Retype, exactly and with nothing added, the lines from the one showing "3, 1), objrand=.15)" through the final line of the material. Omit pictures.

start

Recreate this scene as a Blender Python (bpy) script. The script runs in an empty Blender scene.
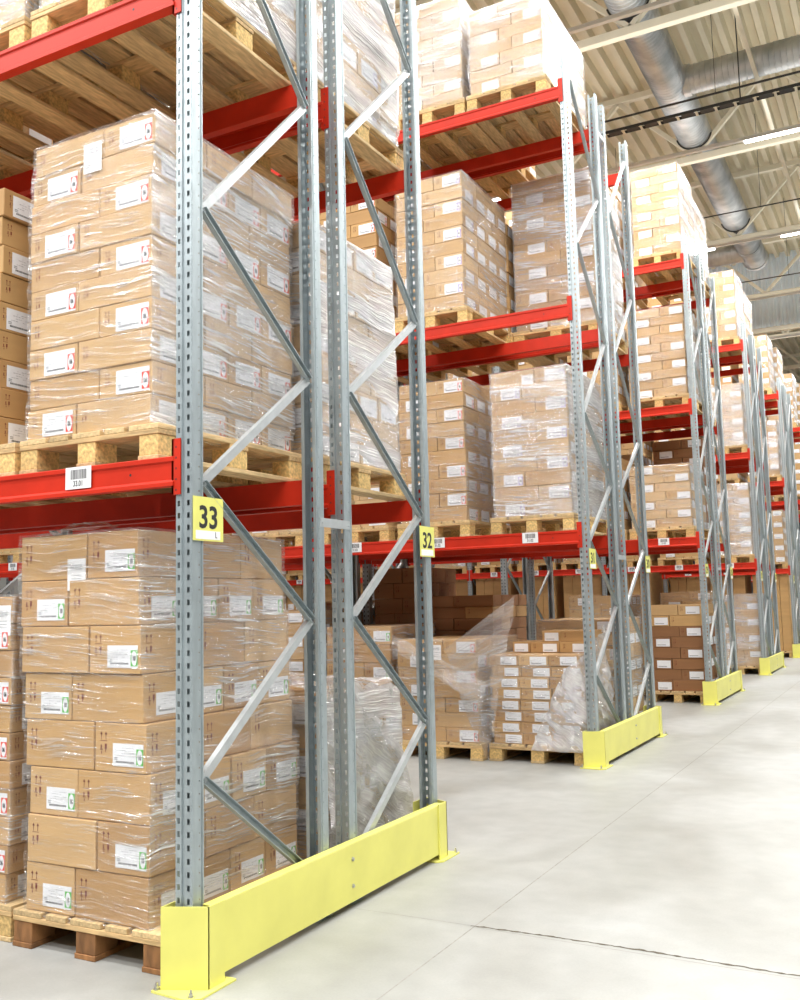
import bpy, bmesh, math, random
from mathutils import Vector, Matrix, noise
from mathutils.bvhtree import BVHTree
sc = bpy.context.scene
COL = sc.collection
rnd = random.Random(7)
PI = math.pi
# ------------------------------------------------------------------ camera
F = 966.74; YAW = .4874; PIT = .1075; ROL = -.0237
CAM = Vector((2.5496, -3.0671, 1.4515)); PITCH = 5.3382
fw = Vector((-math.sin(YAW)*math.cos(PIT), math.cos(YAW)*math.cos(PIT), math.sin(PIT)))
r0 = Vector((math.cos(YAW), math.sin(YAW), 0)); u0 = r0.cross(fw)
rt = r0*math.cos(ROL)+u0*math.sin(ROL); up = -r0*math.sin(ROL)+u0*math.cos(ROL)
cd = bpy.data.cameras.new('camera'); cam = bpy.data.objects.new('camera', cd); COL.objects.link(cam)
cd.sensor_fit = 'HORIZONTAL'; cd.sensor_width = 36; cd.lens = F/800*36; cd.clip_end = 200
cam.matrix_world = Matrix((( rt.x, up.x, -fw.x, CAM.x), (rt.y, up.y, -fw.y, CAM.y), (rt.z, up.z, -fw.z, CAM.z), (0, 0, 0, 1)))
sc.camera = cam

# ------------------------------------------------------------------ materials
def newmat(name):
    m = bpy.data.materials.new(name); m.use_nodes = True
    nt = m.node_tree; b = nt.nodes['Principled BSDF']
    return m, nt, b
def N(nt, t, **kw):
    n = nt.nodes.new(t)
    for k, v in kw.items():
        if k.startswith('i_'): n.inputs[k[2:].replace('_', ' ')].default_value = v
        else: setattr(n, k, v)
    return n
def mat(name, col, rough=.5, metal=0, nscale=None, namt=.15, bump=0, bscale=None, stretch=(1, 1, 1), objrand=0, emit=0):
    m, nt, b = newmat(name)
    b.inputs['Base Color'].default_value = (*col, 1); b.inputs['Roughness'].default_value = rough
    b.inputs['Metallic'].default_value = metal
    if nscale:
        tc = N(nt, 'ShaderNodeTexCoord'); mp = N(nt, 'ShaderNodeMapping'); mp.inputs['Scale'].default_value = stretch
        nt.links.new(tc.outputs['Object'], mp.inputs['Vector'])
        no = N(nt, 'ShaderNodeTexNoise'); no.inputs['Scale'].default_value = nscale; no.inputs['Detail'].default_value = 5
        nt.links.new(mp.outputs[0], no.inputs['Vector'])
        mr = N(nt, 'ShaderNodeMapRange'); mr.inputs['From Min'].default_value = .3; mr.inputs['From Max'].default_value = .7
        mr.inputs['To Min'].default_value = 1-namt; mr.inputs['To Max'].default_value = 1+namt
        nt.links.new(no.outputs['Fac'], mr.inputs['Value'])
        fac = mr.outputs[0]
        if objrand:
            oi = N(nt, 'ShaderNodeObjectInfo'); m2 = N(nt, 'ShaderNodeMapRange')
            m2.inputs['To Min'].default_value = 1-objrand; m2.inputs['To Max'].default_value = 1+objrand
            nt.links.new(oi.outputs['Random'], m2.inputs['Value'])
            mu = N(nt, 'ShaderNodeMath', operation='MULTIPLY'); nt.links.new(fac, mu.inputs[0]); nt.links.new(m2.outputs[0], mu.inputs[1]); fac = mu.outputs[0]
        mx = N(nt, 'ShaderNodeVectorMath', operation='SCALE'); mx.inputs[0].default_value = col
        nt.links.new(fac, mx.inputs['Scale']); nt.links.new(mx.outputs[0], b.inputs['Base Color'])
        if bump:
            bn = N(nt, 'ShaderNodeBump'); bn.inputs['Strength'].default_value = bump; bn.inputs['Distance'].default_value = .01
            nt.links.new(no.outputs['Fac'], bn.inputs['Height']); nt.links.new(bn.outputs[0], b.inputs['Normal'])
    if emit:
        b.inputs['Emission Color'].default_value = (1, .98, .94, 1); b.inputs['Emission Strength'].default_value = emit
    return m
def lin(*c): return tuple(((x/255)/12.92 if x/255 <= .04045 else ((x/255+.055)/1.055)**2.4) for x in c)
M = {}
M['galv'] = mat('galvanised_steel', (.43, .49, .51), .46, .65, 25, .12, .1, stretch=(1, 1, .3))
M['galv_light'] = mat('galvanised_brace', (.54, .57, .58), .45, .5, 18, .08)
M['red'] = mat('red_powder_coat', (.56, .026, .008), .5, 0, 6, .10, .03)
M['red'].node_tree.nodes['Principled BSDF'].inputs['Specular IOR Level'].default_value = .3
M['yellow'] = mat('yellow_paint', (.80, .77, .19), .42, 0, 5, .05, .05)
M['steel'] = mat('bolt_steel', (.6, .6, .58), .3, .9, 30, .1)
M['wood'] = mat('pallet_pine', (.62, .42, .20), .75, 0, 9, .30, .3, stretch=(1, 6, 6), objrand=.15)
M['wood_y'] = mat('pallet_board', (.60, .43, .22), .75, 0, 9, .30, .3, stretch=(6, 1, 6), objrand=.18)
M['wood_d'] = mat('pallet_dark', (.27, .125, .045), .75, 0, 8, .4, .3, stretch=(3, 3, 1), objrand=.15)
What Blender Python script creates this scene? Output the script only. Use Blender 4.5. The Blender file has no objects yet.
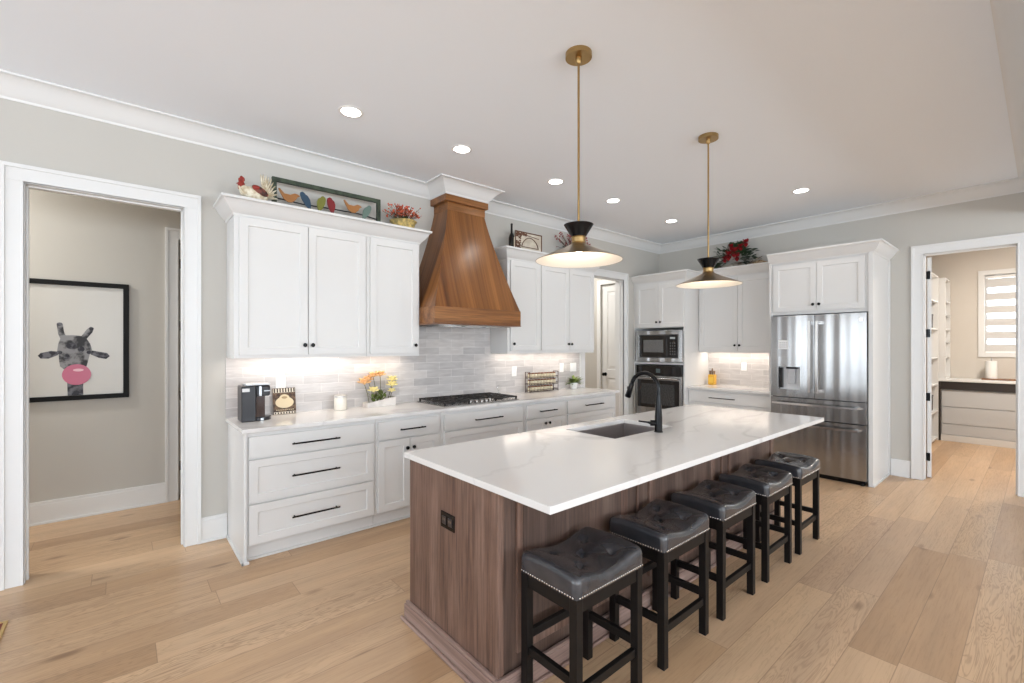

end

OUTPUT FOR THIS EXERCISE =
M['wood_d'] = mat('pallet_dark', (.27, .125, .045), .75, 0, 8, .4, .3, stretch=(3, 3, 1), objrand=.15)
What Blender Python script creates this scene? Output the script only. Use Blender 4.5. The Blender file has no objects yet.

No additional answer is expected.